Você tem um mapa do uso em nível mundial do gás lacrimogêneo em 2013. É
notável que, na Europa da Austeridade, há vários países que o utilizaram, desde
a Alemanha e a Bélgica até a Espanha e a Grécia.
Houve um aumento dos protestos desde o estouro financeiro de 2008 e outro
aumento desde que começaram as medidas de austeridade. Paralelo a isso, temos
visto uma resposta cada vez mais violenta aos protestos. Nestes protestos mais
recentes temos visto um maior uso de gás lacrimogêneo, balas de borracha e o
resto do material anti-distúrbios. Também estamos vendo um novo deslizamento
semântico com a crescente importância da indústria antiterrorista desde 2001.

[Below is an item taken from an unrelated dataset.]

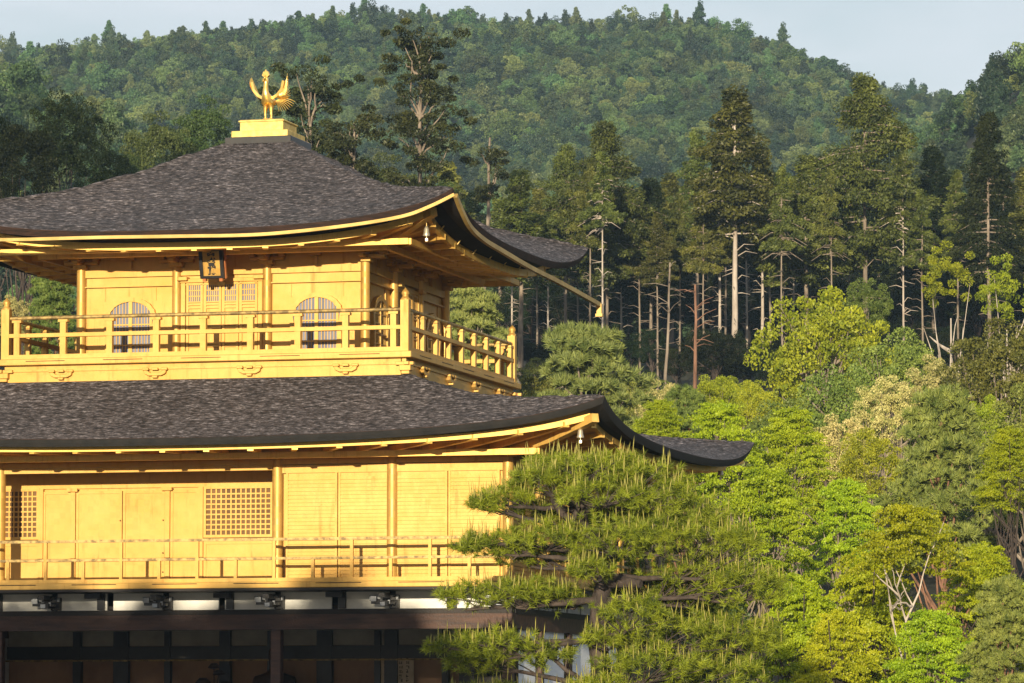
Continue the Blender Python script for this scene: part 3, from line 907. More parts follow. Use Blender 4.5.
# inner wall of the open ground-floor hall
iy = 1.5
part('inner_ceiling', MB().box(-fx + .1, fx - .1, -fy + .12, fy - .12, 4.24, 4.30), M['dark_wood'])
o_in = part('inner_wall', MB().box(-fx + .1, fx - .1, iy + .05, iy + .15, .62, 4.24), M['interior'])
part('inner_plaster', MB().box(-fx + .1, fx - .1, iy - .0, iy + .048, 3.70, 4.02), M['plaster_in_shade'], o_in)
part('inner_lintel', MB().box(-fx + .1, fx - .1, iy - .08, iy + .05, 3.44, 3.69), M['lacquer'], o_in)
part('hanging_rail', MB().box(-fx + .1, fx - .1, iy - .16, iy - .12, 3.40, 3.43), M['gold_worn'], o_in)
for x, w_ in ((-4.3, .16), (-3.4, .3), (-2.45, .12), (-1.28, .22), (-.30, .24), (.72, .3), (1.78, .12), (2.05, .26), (3.12, .12), (3.55, .3), (4.5, .3)):
    part('inner_pillar', MB().box(x - w_ / 2, x + w_ / 2, iy - .10, iy + .049, .62, 3.98), M['lacquer'], o_in)
part('black_opening_sheet', MB().box(3.5, 5.7, iy + .01, iy + .049, .62, 3.43), M['black'], o_in)  # black sheet painted in for the opening's unlit depth
# side: white paper doors between dark posts
for y0, y1 in ((-3.62, -2.32), (-1.98, -.15), (.15, 1.95), (2.35, 4.1)):
    o = part('paper_door', MB().box(fx - .05, fx - .01, y0, y1, .62, 3.86), M['paper'])
    part('frame', MB().box(fx - .06, fx + .015, y0 - .07, y0, .62, 3.86).box(fx - .06, fx + .015, y1, y1 + .07, .62, 3.86).box(fx - .06, fx + .01, y0, y1, .62, 1.2), M['dark_wood'], o)
part('hall_wall', MB().box(-fx + .1, fx - .1, fy - .12, fy - .05, .62, 3.86).box(-fx + .02, -fx + .08, -fy + .1, fy - .1, .62, 3.86), M['plaster'])

# ------------------------------------------------------------------ things on and in the pavilion
def in_pav(x, y, z):
    c, s = math.cos(-PHI), math.sin(-PHI)
    return (-4.651 + x * c - y * s, 85.23 + x * s + y * c, z)

# name plaque
pl = empty('name_plaque', in_pav(.04, -3.42, 10.31), -PHI)
tag(pl, 'small tilted plaque with three black characters under the upper eave', 'plaque')
tilt = Matrix.Rotation(R(14), 4, 'X')
def pmb(m_): return m_.xf(tilt)
part('board', pmb(MB().box(-.165, .165, -.02, .02, .045, .50)), M['gold'], pl)
part('frame', pmb(MB().box(-.23, -.165, -.045, .03, .0, .54).box(.165, .23, -.045, .03, .0, .54).box(-.165, .165, -.045, .03, -.0, .045).box(-.165, .165, -.045, .03, .50, .54)), M['lacquer'], pl)
part('foot', pmb(MB().box(-.19, -.13, -.03, .08, -.06, -.001).box(.13, .19, -.03, .08, -.06, -.001)), M['red_wood'], pl)
part('backing', pmb(MB().box(-.235, .245, .032, .11, -.02, .52)), M['red_wood'], pl)
for i, ch in enumerate('究竟頂'):
    cu = bpy.data.curves.new('lettering', 'FONT'); cu.body = ch; cu.size = .155; cu.align_x = 'CENTER'; cu.extrude = .004; cu.offset = .006
    tmp = link('tmp', cu); cu.materials.append(M['ink'])
    bpy.context.view_layer.update()
    tm = bpy.data.meshes.new_from_object(tmp.evaluated_get(bpy.context.evaluated_depsgraph_get()))
    bpy.data.objects.remove(tmp)
    to = link('lettering', tm, pl)
    to.matrix_local = tilt @ Matrix.Translation((0, -.026, 0.345 - i * .135)) @ Matrix.Rotation(math.pi / 2, 4, 'X')
part('hanger', MB().tube([(0, .10, .50), (0, .16, .62)], .012, 6), M['wire'], pl)

# wind bells
def bell(loc, label, L_=.12):
    o = empty('wind_bell', loc, 0)
    tag(o, label, 'bell', 'wind bells under the eave corners')
    part('bell_body', MB().lathe((0, 0, -.26), [(.062, 0), (.066, .015), (.052, .06), (.046, .12), (.03, .165), (.008, .18)], 12), M['bell'], o)
    part('hook', MB().tube([(0, 0, -.085), (0, 0, L_ * 0 + .0)], .008, 6), M['wire'], o)
    part('clapper', MB().tube([(0, 0, -.25), (0, 0, -.30)], .01, 6).box(-.022, .022, -.004, .004, -.35, -.30), M['bell'], o)
bell(in_pav(4.36, -4.36, 11.12), 'small pale bell hanging under the front corner of the upper eave')
bell(in_pav(7.55, -5.86, 7.36), 'small pale bell hanging under the front corner of the lower eave')
bell(in_pav(7.55, 5.86, 7.36), 'dim brown bell hanging under the far right corner of the lower eave')

# phoenix
ph = empty('phoenix_statue', in_pav(0, 0, 13.635), -PHI + R(-6))
tag(ph, 'gilded phoenix statue with raised wings standing on the roof pedestal', 'statue')
def skin_body(name, V, E_, rad, m_, parent, sub=2):
    me = bpy.data.meshes.new(name); me.from_pydata(V, E_, [])
    o = link(name, me, parent)
    sk = o.modifiers.new('skin', 'SKIN'); sk.use_smooth_shade = True
    for i, r_ in enumerate(rad):
        me.skin_vertices[0].data[i].radius = (r_, r_) if not hasattr(r_, '__len__') else r_
    me.skin_vertices[0].data[0].use_root = True
    ss = o.modifiers.new('sub', 'SUBSURF'); ss.levels = sub; ss.render_levels = sub
    me.materials.append(m_)
    return o
V = [(0, 0, .42), (0, -.09, .45), (0, -.14, .54), (0, -.135, .66), (0, -.12, .78), (0, -.13, .845), (0, -.21, .835), (0, -.10, .90), (0, .13, .40), (0, .20, .40),
     (-.055, .0, .33), (-.062, -.01, .20), (-.062, .0, .07), (.055, .0, .33), (.062, -.01, .20), (.062, .0, .07),
     (-.062, -.09, .055), (.062, -.09, .055)]
E_ = [(0, 1), (1, 2), (2, 3), (3, 4), (4, 5), (5, 6), (5, 7), (0, 8), (8, 9), (0, 10), (10, 11), (11, 12), (0, 13), (13, 14), (14, 15), (12, 16), (15, 17)]
rad = [.125, .115, .07, .048, .046, .068, .014, .03, .10, .05, .065, .03, .022, .065, .03, .022, .014, .014]
skin_body('body', V, E_, rad, M['gold_cast'], ph)
part('comb', MB().prism([(-.03, .85), (-.075, .885), (-.06, .92), (-.045, .96), (-.02, .955), (0, 1.0), (.02, .955), (.045, .96), (.06, .92), (.075, .885), (.03, .85)], -.15, -.09), M['gold_cast'], ph)
part('beard', MB().prism([(-.045, .83), (-.05, .76), (-.02, .79), (0, .74), (.02, .79), (.05, .76), (.045, .83)], -.17, -.12), M['gold_cast'], ph)
part('base', MB().lathe((0, 0, 0), [(.19, 0), (.185, .03), (.13, .05), (.10, .065), (.0, .07)], 18), M['gold_cast'], ph)
def feather(root_, tip, w, bend, t=.006):
    a, b = Vector(root_), Vector(tip); d = b - a
    n = 8; vs, fs = [], []
    side = d.cross(Vector(bend)).normalized() if Vector(bend).length else Vector((0, 1, 0))
    nrm = d.cross(side).normalized()
    for i in range(n + 1):
        s_ = i / n; c = a + d * s_ + Vector(bend) * (4 * s_ * (1 - s_)) * .25
        ww = w * (.55 + .9 * s_) * (1 - s_ ** 5) * .5 + .002
        for q in (-1, 1):
            for h in (-1, 1): vs.append(c + side * q * ww + nrm * h * t * .5)
    for i in range(n):
        k, k2 = i * 4, (i + 1) * 4
        fs += [(k, k2, k2 + 2, k + 2), (k + 1, k + 3, k2 + 3, k2 + 1), (k, k + 1, k2 + 1, k2), (k + 2, k2 + 2, k2 + 3, k + 3)]
    fs += [(0, 2, 3, 1), (n * 4, n * 4 + 1, n * 4 + 3, n * 4 + 2)]
    return vs, fs
for sgn in (-1, 1):
    wing = MB()
    sh = Vector((sgn * .09, -.02, .48))
    for i in range(9):
        q = i / 8
        rt = sh + Vector((sgn * .17 * (1 - q * .5), .05 * q, .08 * (1 - q)))
        tip = Vector((.40 - .03 * q, -.02 + .24 * q, .92 - .40 * q))
        if sgn < 0: tip = Vector((-.36 + .04 * q, .0 + .30 * q, .88 - .36 * q))
        wing.add(*feather(rt, tip, .115, (sgn * .10, .05, -.10)))
    wing.strip([sh + Vector((-sgn * .03, 0, -.04)), sh + Vector((sgn * .10, .0, .03)), sh + Vector((sgn * .20, -.01, .14)), sh + Vector((sgn * .24, -.02, .30))], .05, .045, (0, 1, 0))
    part('wing', wing, M['gold_cast'], ph)
tail = MB()
for i in range(9):
    a = R(-4 - 9.5 * i); rr_ = .34 - .012 * i
    rt = Vector((.06, .12, .42)); tip = Vector((.10 + rr_ * math.cos(a), .26 - .01 * i, .43 + rr_ * math.sin(a) * .85))
    tail.add(*feather(rt, tip, .026, (.02, .05, .20), .006))
part('tail', tail, M['gold_cast'], ph)

# things in the dim hall
scr = empty('hanging_scroll', in_pav(2.15, iy - .03, 2.6), -PHI)
tag(scr, 'pale hanging scroll of columns of black writing in the dark hall', 'scroll')
part('paper', MB().box(-.34, .34, -.012, .0, 0, 1.0), M['scroll'], scr)
rnd = random.Random(11); wr = MB()
for cx_ in (-.22, -.08, .08, .22):
    z = .93
    while z > .08:
        for q in range(5):
            a = rnd.uniform(-.035, .035); b = rnd.uniform(-.03, .03); h = rnd.random() < .5
            if h: wr.box(cx_ - .03, cx_ + .03 * rnd.random(), -.016, -.012, z + b, z + b + .008)
            else: wr.box(cx_ + a, cx_ + a + .008, -.0165, -.0121, z - .03, z + .03 * rnd.random())
        z -= .085
part('lettering', wr, M['ink'], scr)
part('roller', MB().tube([(-.38, -.01, 1.0), (.38, -.01, 1.0)], .018, 8).tube([(-.38, -.01, 0), (.38, -.01, 0)], .022, 8), M['dark_wood'], scr)

bd = empty('seated_statue', in_pav(.0, iy - .95, 1.55), -PHI)
tag(bd, 'dark seated figure statue in the shadowed hall behind the front pillar', 'statue')
V = [(0, 0, .75), (0, 0, 1.05), (0, 0, 1.35), (0, -.01, 1.62), (0, -.02, 1.78), (0, -.03, 1.98), (-.34, 0, 1.45), (-.42, -.1, 1.08), (-.12, -.34, .98), (.34, 0, 1.45), (.42, -.1, 1.08), (.12, -.34, .98), (-.3, -.1, .72), (-.55, -.32, .66), (-.05, -.42, .68), (.3, -.1, .72), (.55, -.32, .66), (.05, -.42, .74), (0, -.0, 2.16)]
E_ = [(0, 1), (1, 2), (2, 3), (3, 4), (4, 5), (2, 6), (6, 7), (7, 8), (2, 9), (9, 10), (10, 11), (0, 12), (12, 13), (13, 14), (0, 15), (15, 16), (16, 17), (5, 18)]
rad = [.30, .27, .26, .10, .09, .145, .13, .10, .06, .13, .10, .06, .18, .15, .09, .18, .15, .09, .05]
skin_body('body', V, E_, rad, M['statue_dark'], bd)
part('pedestal', MB().lathe((0, -.12, .0), [(.62, 0), (.62, .1), (.5, .18), (.5, .4), (.68, .5), (.66, .56)], 20), M['statue_dark'], bd)
fv = empty('flower_vase', in_pav(-1.35, iy - .5, 1.75), -PHI)
tag(fv, 'slim vase of broad dark lotus leaves standing in the dim hall', 'vase')
part('vase', MB().lathe((0, 0, 0), [(.12, 0), (.15, .05), (.12, .3), (.06, .5), (.09, .62)], 14), M['statue_dark'], fv)
lv = MB()
for i, (x, z, s_) in enumerate(((-.22, 1.25, .16), (.24, 1.2, .16), (0, 1.55, .12), (.10, 1.42, .12), (-.10, 1.08, .14), (.2, .95, .13))):
    lv.tube([(0, 0, .6), (x * .4, -.02, .6 + (z - .6) * .6), (x, -.03, z)], .012, 6)
    lv.tube([(x - s_, -.03, z - .03), (x - s_ * .4, -.035, z), (x + s_ * .4, -.035, z), (x + s_, -.03, z - .03)], [.01, s_ * .45, s_ * .45, .01], 8)
part('leaves', lv, M['statue_dark'], fv)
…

Nos últimos anos tem ocorrido uma confluência entre a indústria antiterrorista
e os métodos para lidar com protestos.
Recentemente, uma especialista israelense em políticas policiais comentou-me
que estava sendo utilizado contra os militantes israelenses a tecnologia, o
tipo de treinamento e de forças que se utilizam para casos de terrorismo. É o
uso de táticas militares para o treinamento da polícia. Isso também faz parte
da naturalização dos métodos de repressão.